House Indoril existed before the War of the First Council, Indoril Laesa (Almalexia) being a member of that family. Nerevar married into the House (specifically marrying Indoril Laesa) under false pretenses, becoming Indoril Nerevar. Indoril Nerevar would bring great changes to his House, and after his death even greater changes followed. Indoril, being dominated by Nerevar’s friends and companions at the time, was the first to embrace the Tribunal, and began spreading its message right away. In doing this, they rode the wave of change that was sweeping Morrowind, and swallowed up Houses and territories under their ever-expanding hegemony as they went. Raathim could well have been the most important of those Houses, and they may well have resisted total assimilation into House Indoril, clinging on to their own prestigious identity.

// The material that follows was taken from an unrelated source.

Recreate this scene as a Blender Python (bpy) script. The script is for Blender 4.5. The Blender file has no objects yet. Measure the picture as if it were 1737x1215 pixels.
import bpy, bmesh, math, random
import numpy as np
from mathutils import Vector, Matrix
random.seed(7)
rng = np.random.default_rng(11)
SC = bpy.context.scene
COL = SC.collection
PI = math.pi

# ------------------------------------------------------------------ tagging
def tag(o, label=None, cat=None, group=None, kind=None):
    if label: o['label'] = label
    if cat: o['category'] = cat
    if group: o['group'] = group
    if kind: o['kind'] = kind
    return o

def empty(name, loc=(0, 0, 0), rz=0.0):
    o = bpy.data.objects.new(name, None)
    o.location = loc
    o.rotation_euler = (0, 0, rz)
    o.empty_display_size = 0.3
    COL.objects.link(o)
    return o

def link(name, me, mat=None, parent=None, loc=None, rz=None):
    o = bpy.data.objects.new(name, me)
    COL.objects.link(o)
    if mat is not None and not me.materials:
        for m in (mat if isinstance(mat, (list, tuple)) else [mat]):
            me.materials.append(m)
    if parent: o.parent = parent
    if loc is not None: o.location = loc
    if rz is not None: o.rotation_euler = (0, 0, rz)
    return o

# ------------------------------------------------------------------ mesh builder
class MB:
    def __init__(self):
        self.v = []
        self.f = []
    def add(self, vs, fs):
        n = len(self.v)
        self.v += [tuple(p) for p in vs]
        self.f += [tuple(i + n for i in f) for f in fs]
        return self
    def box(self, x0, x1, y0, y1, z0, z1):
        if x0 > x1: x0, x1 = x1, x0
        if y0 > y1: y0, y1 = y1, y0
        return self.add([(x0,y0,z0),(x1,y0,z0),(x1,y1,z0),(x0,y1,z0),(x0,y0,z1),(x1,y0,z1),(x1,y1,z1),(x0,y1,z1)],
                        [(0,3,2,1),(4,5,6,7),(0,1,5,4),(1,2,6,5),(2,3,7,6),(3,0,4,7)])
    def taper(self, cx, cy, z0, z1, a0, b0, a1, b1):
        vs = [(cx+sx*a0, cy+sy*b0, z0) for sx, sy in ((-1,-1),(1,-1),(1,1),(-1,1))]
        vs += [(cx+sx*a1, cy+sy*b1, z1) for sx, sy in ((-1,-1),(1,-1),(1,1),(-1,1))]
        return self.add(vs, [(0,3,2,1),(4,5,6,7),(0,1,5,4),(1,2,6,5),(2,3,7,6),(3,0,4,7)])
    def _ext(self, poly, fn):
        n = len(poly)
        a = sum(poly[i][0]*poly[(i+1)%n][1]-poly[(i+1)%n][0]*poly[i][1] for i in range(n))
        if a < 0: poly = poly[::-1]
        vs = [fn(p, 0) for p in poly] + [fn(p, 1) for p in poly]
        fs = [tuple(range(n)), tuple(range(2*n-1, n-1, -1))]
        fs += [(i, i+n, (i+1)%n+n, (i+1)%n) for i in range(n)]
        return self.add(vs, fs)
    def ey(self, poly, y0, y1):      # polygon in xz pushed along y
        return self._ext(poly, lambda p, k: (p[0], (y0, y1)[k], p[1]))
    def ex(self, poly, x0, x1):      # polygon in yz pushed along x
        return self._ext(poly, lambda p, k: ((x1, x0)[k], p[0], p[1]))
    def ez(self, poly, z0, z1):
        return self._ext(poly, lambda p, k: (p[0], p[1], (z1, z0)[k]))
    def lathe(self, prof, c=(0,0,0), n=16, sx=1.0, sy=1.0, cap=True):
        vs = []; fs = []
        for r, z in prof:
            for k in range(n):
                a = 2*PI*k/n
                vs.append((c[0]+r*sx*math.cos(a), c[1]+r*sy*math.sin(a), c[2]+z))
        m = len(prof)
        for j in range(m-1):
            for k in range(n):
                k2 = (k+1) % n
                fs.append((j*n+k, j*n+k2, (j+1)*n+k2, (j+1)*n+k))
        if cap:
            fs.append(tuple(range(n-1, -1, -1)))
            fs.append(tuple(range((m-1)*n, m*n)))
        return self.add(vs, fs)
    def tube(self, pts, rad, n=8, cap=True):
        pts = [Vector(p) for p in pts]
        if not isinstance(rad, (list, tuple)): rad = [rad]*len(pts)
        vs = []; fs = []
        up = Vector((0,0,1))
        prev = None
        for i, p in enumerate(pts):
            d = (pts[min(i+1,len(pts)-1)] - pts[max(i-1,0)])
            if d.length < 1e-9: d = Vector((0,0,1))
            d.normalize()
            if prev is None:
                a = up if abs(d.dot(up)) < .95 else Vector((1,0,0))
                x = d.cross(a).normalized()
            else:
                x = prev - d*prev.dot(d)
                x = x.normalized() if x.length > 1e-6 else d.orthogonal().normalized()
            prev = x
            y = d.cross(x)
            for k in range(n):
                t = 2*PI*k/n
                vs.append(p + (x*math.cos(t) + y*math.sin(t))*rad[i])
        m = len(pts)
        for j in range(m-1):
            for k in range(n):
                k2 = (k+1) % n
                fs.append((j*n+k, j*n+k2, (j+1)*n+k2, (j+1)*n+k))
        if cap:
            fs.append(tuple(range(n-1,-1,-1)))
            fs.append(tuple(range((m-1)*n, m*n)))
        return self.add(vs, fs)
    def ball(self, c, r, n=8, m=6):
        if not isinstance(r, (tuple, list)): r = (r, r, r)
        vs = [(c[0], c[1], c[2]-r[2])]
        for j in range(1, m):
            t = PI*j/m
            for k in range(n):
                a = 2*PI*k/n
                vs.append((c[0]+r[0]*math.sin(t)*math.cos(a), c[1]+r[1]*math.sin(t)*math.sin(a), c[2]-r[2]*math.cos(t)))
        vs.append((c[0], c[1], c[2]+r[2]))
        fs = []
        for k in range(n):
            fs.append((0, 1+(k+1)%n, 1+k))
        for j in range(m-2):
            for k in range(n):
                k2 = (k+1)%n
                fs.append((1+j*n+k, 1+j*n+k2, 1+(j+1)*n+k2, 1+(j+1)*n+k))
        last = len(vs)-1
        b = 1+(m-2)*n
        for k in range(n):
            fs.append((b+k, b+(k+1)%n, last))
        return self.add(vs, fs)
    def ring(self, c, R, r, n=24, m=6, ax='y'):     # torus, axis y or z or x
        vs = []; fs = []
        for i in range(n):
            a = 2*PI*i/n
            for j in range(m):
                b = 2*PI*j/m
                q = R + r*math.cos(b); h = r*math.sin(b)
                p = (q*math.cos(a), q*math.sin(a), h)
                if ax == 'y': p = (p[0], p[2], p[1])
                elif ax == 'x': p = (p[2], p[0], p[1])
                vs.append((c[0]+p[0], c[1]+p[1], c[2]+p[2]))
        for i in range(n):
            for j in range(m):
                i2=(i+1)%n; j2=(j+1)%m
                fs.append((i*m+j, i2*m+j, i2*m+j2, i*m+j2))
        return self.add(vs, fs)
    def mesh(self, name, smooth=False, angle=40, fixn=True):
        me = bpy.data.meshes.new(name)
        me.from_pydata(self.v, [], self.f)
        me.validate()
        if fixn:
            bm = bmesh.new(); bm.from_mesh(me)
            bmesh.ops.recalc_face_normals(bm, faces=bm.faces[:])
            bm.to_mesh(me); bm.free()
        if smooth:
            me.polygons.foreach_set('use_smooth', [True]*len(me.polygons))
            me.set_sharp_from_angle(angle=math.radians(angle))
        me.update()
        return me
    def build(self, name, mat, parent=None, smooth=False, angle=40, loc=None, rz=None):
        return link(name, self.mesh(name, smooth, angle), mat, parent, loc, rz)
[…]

This finally fell apart with the Armistice. The main branch of the Raathim that ruled Old Ebonheart effectively committed suicide, leaving Old Ebonheart to the Imperials. (This is alluded to in the opening of The Real Barenziah, which is told from a much later Imperial perspective). The remnants of the family were Barenziah, who the Imperials took under their wing, and the Narsis branch, who had become part of the cooperative House Hlaalu. The Empire didn’t miss their chance to capitalize on having such a powerful local family in their effective control and ‘reinstated them’ (to a degree this may have been a genuine misunderstanding of Morrowind’s House system on their part, and certainly their propaganda solidly established that misunderstanding in the popular imagination) as the royal family of Morrowind, in western fashion.

Barenziah was, as such, the first actual monarch of the Raathim family. All former ‘kings’ were simply leaders of House Raathim. All Raathims since the Armistice aside from Barenziah and her children probably came from the Narsis branch, though parts of that branch may have moved back to their ancestral holding in Old Ebonheart.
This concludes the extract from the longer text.